■ DIRECTIONS FOR THIS TASK: Below are records; please set down exactly the lines from the first through the one containing "window', 'wheel stop')".

[start of DATASET RECORDS]

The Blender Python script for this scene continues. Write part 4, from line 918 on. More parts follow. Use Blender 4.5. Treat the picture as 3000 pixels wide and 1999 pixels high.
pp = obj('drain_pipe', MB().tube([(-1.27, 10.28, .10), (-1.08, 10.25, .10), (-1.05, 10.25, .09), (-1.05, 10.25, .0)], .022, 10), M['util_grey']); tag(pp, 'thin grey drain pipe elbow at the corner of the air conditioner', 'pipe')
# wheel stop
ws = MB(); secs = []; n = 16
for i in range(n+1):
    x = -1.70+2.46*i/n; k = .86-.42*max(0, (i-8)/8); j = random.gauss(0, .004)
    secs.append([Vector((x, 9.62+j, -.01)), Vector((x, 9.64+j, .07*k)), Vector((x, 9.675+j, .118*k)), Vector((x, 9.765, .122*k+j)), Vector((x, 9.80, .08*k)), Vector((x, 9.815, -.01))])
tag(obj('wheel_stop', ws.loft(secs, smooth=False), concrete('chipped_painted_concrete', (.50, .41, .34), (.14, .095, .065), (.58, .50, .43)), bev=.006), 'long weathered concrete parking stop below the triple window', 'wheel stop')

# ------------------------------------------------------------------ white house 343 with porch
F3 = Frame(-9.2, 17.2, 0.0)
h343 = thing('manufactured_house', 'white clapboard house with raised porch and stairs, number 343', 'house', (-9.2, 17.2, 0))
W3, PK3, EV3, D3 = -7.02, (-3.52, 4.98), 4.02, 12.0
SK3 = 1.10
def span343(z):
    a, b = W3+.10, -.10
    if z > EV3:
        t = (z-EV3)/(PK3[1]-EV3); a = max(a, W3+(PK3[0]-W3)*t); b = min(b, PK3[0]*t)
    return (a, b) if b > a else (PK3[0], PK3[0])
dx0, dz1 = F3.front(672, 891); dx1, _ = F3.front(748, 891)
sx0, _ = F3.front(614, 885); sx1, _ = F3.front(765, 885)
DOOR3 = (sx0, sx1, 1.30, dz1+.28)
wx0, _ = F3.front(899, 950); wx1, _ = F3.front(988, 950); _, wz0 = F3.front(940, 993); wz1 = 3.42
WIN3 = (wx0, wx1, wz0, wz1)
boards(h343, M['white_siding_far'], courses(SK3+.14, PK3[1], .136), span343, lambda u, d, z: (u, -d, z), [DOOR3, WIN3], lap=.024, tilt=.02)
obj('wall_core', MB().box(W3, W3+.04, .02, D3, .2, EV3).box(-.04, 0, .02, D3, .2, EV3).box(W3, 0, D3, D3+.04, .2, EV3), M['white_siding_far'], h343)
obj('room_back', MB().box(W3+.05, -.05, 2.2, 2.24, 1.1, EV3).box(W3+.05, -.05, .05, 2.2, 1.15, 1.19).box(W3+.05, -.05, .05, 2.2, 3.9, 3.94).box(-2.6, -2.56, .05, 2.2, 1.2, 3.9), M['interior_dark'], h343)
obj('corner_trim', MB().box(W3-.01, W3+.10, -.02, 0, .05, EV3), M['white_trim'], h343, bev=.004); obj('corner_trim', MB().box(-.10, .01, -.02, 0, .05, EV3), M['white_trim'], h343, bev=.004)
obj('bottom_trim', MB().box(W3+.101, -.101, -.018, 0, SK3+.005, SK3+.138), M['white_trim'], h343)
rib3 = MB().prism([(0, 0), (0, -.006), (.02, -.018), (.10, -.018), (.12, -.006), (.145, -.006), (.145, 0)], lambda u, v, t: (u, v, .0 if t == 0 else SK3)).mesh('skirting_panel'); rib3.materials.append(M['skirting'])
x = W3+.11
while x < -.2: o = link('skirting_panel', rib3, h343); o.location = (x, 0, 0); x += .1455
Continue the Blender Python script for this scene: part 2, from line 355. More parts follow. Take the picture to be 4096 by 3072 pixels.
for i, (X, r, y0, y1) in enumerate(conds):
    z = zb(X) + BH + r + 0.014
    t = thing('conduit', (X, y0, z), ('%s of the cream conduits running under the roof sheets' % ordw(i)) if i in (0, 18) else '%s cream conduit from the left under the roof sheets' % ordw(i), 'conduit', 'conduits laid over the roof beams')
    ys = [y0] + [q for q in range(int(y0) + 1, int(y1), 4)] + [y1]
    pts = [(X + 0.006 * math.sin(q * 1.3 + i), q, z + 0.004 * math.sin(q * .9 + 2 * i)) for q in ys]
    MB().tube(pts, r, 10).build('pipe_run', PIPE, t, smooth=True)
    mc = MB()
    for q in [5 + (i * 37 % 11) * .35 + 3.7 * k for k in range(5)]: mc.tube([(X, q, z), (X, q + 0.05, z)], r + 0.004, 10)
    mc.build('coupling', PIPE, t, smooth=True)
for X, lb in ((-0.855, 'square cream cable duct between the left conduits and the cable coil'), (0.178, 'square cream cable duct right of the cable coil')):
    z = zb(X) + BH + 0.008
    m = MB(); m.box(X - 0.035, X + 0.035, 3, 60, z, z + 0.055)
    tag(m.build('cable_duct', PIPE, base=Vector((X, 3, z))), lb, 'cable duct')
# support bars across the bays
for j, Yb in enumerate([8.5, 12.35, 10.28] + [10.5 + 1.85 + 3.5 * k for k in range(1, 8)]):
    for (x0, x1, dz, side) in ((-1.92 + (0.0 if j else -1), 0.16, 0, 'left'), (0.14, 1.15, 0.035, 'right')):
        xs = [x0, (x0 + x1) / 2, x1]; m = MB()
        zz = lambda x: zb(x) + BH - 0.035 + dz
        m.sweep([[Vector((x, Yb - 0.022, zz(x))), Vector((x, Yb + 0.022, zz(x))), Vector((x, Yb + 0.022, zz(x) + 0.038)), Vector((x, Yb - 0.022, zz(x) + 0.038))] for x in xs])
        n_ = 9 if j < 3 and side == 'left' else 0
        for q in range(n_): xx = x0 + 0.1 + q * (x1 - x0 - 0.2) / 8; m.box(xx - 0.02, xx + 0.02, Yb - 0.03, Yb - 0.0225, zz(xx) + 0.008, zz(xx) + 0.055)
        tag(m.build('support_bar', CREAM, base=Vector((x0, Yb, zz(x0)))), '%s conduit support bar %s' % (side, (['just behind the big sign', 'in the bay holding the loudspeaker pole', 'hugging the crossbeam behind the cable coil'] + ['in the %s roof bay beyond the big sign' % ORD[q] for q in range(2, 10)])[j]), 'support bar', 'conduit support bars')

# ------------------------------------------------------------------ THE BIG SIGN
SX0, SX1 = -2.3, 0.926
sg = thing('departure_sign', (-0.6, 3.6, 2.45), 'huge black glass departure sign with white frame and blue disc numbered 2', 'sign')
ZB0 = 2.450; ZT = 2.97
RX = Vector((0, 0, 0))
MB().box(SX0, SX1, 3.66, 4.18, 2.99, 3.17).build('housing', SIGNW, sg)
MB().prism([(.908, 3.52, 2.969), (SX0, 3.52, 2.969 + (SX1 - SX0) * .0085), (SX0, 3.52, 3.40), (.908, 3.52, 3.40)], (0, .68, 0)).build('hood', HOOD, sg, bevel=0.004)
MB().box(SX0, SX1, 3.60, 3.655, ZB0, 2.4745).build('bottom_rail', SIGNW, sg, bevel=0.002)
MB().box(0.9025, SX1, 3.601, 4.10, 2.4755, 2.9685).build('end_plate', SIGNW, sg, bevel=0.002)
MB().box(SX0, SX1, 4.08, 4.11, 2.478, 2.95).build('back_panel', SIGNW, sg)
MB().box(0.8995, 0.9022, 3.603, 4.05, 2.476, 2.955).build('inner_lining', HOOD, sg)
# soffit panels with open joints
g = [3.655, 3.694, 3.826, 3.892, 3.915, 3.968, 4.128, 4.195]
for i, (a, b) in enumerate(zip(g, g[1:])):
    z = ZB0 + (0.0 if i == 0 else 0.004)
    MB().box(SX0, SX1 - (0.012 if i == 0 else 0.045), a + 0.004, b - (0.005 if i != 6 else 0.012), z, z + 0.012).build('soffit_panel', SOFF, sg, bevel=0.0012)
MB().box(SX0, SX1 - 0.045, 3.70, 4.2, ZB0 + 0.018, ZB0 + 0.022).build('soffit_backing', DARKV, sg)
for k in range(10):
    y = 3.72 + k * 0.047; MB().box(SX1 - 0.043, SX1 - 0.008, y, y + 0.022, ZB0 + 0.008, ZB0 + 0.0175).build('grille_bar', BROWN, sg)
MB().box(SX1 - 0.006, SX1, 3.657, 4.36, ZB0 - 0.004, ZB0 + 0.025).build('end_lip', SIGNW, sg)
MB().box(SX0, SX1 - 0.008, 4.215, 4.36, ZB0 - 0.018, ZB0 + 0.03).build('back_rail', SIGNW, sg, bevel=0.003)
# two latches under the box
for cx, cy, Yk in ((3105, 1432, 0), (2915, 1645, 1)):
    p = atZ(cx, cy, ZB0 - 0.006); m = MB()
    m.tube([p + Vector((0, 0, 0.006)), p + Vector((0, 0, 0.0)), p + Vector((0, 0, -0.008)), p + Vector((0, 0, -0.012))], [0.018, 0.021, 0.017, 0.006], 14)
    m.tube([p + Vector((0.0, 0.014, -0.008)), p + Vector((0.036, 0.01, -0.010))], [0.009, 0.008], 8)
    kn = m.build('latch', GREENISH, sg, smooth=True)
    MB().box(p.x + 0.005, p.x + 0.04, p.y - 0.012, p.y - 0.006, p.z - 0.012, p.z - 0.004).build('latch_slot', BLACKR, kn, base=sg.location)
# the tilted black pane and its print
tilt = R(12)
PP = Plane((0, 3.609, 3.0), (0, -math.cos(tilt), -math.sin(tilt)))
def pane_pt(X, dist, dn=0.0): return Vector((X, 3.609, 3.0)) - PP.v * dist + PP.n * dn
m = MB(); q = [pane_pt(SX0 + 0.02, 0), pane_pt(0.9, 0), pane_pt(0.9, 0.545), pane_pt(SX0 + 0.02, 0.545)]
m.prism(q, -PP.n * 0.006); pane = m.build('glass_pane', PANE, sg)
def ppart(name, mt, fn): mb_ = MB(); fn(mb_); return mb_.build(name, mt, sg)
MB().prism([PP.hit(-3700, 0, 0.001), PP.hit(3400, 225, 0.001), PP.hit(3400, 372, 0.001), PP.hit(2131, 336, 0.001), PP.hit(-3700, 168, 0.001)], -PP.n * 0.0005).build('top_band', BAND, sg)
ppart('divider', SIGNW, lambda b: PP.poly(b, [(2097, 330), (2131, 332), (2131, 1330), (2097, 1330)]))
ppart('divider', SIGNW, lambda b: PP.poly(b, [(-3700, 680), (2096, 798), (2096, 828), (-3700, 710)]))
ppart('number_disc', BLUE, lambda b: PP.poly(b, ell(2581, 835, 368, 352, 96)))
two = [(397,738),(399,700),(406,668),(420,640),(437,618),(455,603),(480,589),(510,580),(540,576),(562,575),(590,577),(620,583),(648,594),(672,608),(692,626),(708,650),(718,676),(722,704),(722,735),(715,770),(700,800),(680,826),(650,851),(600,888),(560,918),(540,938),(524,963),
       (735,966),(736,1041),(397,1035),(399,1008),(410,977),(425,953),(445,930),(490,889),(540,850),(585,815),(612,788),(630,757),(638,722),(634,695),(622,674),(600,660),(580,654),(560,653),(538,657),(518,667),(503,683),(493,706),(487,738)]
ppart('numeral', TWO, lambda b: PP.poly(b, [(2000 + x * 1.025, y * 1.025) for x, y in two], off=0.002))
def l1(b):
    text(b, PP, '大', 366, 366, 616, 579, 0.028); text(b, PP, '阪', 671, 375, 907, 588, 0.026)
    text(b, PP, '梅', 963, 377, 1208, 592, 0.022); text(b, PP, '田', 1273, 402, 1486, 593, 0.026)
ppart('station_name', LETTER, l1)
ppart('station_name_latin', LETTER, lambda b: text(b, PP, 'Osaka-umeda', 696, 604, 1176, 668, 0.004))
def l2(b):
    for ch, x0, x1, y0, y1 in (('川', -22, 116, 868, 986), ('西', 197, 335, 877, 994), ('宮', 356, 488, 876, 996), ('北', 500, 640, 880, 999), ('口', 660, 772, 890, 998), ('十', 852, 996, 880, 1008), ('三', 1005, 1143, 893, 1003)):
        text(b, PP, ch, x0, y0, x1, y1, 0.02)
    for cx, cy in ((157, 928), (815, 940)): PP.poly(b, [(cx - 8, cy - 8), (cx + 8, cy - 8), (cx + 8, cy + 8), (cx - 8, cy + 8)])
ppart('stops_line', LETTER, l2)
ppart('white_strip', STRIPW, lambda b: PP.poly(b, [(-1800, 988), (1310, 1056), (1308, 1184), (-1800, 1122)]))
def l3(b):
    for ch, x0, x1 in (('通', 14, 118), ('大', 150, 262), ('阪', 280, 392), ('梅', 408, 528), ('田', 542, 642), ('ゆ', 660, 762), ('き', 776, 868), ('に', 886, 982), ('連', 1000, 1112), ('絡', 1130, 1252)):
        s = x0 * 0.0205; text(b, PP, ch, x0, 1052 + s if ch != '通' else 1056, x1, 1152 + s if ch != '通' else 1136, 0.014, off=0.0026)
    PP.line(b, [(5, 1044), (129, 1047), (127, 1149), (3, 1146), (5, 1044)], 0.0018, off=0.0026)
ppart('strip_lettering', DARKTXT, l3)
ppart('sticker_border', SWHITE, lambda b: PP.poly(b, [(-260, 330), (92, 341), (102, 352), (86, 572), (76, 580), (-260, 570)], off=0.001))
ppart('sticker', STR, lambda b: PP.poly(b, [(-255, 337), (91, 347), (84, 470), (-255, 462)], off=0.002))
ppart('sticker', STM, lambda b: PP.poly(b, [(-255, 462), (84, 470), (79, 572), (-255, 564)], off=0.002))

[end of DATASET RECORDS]

■ WRITTEN RESPONSE:
The Blender Python script for this scene continues. Write part 4, from line 918 on. More parts follow. Use Blender 4.5. Treat the picture as 3000 pixels wide and 1999 pixels high.
pp = obj('drain_pipe', MB().tube([(-1.27, 10.28, .10), (-1.08, 10.25, .10), (-1.05, 10.25, .09), (-1.05, 10.25, .0)], .022, 10), M['util_grey']); tag(pp, 'thin grey drain pipe elbow at the corner of the air conditioner', 'pipe')
# wheel stop
ws = MB(); secs = []; n = 16
for i in range(n+1):
    x = -1.70+2.46*i/n; k = .86-.42*max(0, (i-8)/8); j = random.gauss(0, .004)
    secs.append([Vector((x, 9.62+j, -.01)), Vector((x, 9.64+j, .07*k)), Vector((x, 9.675+j, .118*k)), Vector((x, 9.765, .122*k+j)), Vector((x, 9.80, .08*k)), Vector((x, 9.815, -.01))])
tag(obj('wheel_stop', ws.loft(secs, smooth=False), concrete('chipped_painted_concrete', (.50, .41, .34), (.14, .095, .065), (.58, .50, .43)), bev=.006), 'long weathered concrete parking stop below the triple window', 'wheel stop')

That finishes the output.